Nov. 26—Hungry passengers waiting to board flights at Pittsburgh International Airport might no longer have to leave their gates. Soon, they could be able to hail a robot vendor to bring them a snack.

An autonomous vending robot run by California-based tech company Ottonomy is being tested at Pittsburgh International as part of Allegheny County Airport Authority's xBridge program. The robot rolls around the terminal on wheels and delivers orders placed through a smartphone app.

Cole Wolfson, xBridge director, said the robot is called Ottobot. As part of the testing, free bottled water and sodas are available for volunteers who order on the app.
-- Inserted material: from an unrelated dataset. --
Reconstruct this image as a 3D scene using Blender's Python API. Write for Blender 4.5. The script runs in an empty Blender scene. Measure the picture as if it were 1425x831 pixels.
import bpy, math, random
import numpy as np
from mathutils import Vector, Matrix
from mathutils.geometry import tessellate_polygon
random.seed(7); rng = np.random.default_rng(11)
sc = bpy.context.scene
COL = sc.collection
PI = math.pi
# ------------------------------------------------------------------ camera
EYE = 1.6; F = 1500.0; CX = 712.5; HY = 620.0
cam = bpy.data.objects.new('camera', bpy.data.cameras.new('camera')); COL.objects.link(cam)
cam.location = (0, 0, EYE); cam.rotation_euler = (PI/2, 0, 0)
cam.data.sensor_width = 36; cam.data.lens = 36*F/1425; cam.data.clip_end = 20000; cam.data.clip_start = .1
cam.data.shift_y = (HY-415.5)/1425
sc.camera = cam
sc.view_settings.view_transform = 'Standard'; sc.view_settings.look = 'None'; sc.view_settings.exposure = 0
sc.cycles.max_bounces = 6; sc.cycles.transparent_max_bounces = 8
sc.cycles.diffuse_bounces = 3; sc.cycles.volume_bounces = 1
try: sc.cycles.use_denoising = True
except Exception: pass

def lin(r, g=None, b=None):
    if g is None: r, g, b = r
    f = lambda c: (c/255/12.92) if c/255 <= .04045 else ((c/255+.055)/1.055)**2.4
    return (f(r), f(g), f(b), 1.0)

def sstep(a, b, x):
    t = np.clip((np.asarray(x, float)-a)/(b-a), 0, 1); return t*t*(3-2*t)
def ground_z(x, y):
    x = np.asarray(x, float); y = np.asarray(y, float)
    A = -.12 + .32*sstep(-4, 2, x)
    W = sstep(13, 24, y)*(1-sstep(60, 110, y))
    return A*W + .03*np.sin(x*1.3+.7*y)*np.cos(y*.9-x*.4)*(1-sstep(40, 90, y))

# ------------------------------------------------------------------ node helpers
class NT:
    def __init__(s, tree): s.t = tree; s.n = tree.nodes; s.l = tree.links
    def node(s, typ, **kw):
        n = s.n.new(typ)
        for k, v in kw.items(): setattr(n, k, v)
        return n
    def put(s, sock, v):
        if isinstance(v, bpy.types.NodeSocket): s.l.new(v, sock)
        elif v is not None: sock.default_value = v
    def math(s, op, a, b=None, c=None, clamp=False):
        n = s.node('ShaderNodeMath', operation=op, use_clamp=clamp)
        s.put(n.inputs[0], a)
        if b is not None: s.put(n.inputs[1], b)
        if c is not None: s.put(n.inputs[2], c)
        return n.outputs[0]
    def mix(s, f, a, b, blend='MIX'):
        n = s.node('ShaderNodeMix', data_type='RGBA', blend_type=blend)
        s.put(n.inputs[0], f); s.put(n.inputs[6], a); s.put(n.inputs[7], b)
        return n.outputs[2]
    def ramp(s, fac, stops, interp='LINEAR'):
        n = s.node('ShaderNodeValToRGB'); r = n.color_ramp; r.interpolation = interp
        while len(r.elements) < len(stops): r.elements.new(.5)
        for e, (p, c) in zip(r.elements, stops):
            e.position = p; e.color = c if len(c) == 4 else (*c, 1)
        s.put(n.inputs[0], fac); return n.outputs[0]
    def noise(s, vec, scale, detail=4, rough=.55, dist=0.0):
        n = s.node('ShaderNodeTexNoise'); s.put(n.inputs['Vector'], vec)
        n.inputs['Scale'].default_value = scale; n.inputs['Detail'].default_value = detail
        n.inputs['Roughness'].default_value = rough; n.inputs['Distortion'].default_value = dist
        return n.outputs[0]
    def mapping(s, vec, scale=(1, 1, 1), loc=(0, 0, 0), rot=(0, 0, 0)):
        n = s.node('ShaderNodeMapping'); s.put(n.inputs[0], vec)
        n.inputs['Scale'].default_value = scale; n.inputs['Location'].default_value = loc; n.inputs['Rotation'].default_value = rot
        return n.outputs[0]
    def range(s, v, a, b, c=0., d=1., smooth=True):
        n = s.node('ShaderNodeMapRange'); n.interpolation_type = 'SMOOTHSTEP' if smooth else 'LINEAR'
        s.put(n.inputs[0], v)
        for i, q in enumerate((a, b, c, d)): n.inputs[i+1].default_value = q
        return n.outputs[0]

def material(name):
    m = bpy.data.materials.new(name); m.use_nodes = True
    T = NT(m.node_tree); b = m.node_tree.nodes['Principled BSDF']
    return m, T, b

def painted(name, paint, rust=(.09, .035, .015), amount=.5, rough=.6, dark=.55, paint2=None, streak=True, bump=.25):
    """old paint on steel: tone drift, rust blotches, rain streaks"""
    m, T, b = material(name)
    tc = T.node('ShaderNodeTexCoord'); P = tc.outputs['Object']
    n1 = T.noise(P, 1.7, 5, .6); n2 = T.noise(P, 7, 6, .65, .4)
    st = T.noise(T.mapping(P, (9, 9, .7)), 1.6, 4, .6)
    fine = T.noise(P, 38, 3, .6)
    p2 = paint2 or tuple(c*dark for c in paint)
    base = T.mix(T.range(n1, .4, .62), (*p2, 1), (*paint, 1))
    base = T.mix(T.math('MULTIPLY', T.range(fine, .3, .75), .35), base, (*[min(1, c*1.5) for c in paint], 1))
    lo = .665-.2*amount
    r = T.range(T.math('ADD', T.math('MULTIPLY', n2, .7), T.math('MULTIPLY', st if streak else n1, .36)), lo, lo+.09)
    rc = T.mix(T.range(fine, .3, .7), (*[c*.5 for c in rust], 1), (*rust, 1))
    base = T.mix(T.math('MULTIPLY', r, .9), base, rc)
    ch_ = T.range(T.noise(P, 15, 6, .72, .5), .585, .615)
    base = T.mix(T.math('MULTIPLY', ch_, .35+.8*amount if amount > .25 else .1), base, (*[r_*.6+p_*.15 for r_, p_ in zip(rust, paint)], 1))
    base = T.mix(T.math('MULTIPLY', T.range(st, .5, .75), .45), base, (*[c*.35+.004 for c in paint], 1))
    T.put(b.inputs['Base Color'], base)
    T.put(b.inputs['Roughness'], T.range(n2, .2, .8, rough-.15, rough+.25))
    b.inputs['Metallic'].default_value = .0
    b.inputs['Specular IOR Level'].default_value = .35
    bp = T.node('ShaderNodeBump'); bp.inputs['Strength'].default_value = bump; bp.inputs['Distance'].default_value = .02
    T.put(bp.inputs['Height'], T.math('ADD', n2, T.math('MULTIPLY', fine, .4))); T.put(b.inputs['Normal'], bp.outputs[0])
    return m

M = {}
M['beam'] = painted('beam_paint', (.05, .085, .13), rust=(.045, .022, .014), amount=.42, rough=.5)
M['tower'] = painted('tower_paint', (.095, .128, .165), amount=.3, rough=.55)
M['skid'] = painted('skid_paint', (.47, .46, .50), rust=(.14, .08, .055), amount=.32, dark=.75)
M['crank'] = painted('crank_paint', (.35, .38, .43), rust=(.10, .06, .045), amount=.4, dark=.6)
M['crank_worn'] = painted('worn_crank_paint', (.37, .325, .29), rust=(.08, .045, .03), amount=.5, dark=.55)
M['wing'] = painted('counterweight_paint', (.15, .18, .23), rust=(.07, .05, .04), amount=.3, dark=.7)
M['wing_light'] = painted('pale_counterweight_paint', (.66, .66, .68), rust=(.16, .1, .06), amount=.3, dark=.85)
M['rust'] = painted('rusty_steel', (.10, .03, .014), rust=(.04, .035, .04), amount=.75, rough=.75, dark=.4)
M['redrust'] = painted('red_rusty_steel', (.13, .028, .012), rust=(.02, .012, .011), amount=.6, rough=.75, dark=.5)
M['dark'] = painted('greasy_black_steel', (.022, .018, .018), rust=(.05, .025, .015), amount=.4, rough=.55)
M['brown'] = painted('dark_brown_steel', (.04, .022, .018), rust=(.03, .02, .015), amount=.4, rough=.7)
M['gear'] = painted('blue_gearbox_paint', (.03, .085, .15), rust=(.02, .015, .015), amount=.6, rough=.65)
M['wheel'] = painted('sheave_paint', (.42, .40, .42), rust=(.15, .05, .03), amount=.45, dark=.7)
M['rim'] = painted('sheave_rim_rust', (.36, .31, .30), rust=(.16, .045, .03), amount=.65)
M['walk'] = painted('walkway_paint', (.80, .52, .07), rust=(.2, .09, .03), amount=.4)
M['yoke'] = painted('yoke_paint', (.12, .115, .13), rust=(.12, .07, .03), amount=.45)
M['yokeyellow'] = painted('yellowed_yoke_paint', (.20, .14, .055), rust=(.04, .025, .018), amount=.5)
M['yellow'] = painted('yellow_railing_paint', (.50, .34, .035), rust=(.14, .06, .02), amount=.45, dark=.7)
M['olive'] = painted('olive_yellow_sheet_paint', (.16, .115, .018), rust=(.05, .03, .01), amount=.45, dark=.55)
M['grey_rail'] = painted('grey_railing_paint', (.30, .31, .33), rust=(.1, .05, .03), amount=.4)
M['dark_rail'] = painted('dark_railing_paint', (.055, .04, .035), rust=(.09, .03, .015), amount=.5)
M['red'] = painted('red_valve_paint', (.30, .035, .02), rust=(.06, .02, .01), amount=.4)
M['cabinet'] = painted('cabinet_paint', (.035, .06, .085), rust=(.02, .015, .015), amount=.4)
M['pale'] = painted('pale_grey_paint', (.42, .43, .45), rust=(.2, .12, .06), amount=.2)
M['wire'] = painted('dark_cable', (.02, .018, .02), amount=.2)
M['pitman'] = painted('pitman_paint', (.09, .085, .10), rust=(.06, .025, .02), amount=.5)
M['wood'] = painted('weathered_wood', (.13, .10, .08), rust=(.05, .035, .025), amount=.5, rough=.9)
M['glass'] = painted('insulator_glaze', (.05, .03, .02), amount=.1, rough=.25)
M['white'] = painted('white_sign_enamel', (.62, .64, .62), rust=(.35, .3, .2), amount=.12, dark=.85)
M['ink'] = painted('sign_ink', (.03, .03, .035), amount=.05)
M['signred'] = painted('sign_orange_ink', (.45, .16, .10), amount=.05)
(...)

After a 30-day pilot, the authority hopes to use Ottobot on a bigger scale.

"We will look to validate a business case for operating within PIT with one or more vendors," Wolfson said. "In that stage, the Ottonomy app would offer a menu of available items, and passengers would be able to order and pay for those items via their phones."

Ottonomy CEO Ritukar Vijay believes the robots can be scalable to airports around the world and that Ottobots are better positioned than other autonomous robots because they don't require human assistance.

"Across the globe, airports are similar. There might be large and small ones, but more or less the overall setup is similar," Vijay said in a statement. "If it works at a couple of airports, it is applicable to almost all of them."

Wolfson said he hopes the autonomous vending robots might "help alleviate peaks in customer demand and ease line congestion at concessions."

Allegheny County Airport Authority, which runs Pittsburgh International and Allegheny County Airport in West Mifflin, is dedicating funding to test Ottobot but wouldn't say how much.

Ottobot isn't the only autonomous robot at Pittsburgh International Airport. There also are autonomous floor scrubbers roaming the terminal.

Vijay said he believes autonomous robots have a future for practical use at airports.

"Airports are a unique spot. There's some amount of structure and scale," he said. "It is very dynamic where the users are concerned. That kind of dynamic environment, that is very, very important, to figure out how autonomous navigation can be utilized within that space."